After learning the injured worker’s age, OSHA referred its finding to the department’s Wage and Hour Division, which enforces federal child labor regulations.

According to the Wage and Hour Division, JGN violated three hazardous occupation orders of the child labor provisions of the Fair Labor Standards Act. The orders ban employers from allowing minors under age 18 to perform roofing activities, engage in any work that requires the use of ladders or scaffolds and use any power-driven woodworking machines. The division also found additional child labor violations, including allowing the 15-year-old to work more than three hours on school days and more than 18 hours during school weeks, and failing to keep on record the minor’s date of birth.

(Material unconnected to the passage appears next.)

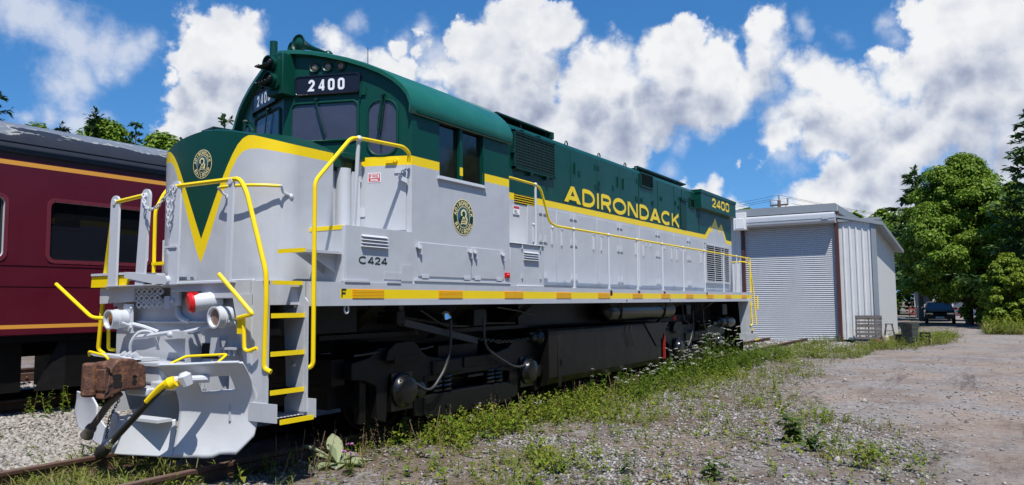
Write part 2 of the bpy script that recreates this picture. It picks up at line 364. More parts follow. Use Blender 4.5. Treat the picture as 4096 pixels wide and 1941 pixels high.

The division slapped JGN Services with a $55,841 civil penalty under the Child Labor Enhanced Penalty Program.

During its review, the division also determined the employer had misclassified some workers as independent contractors and did not pay employees overtime rates for hours over 40 hours in a workweek. JGN Services also failed to pay other employees for all hours worked, resulting in minimum wage and overtime FLSA violations. As a result, the division recovered $106,600 in back wages and liquidated damages for 18 workers to resolve these violations.

“This is a case where an employer’s very poor decision caused a 15-year-old boy great harm, and denied many workers all of their hard-earned wages,” said Wage and Hour Division District Director Wildalí De Jesús in Orlando. “With more than $50,000 in child labor penalties, and payment of more than $100,000 in back wages, JGN Services has seen how costly the consequences for failing to respect its employees’ rights to a safe workplace and to be paid their legal wages can be.”

The injured minor is one of 688 the division found employed in hazardous occupations during investigations in fiscal year 2022, the highest annual count since fiscal year 2011.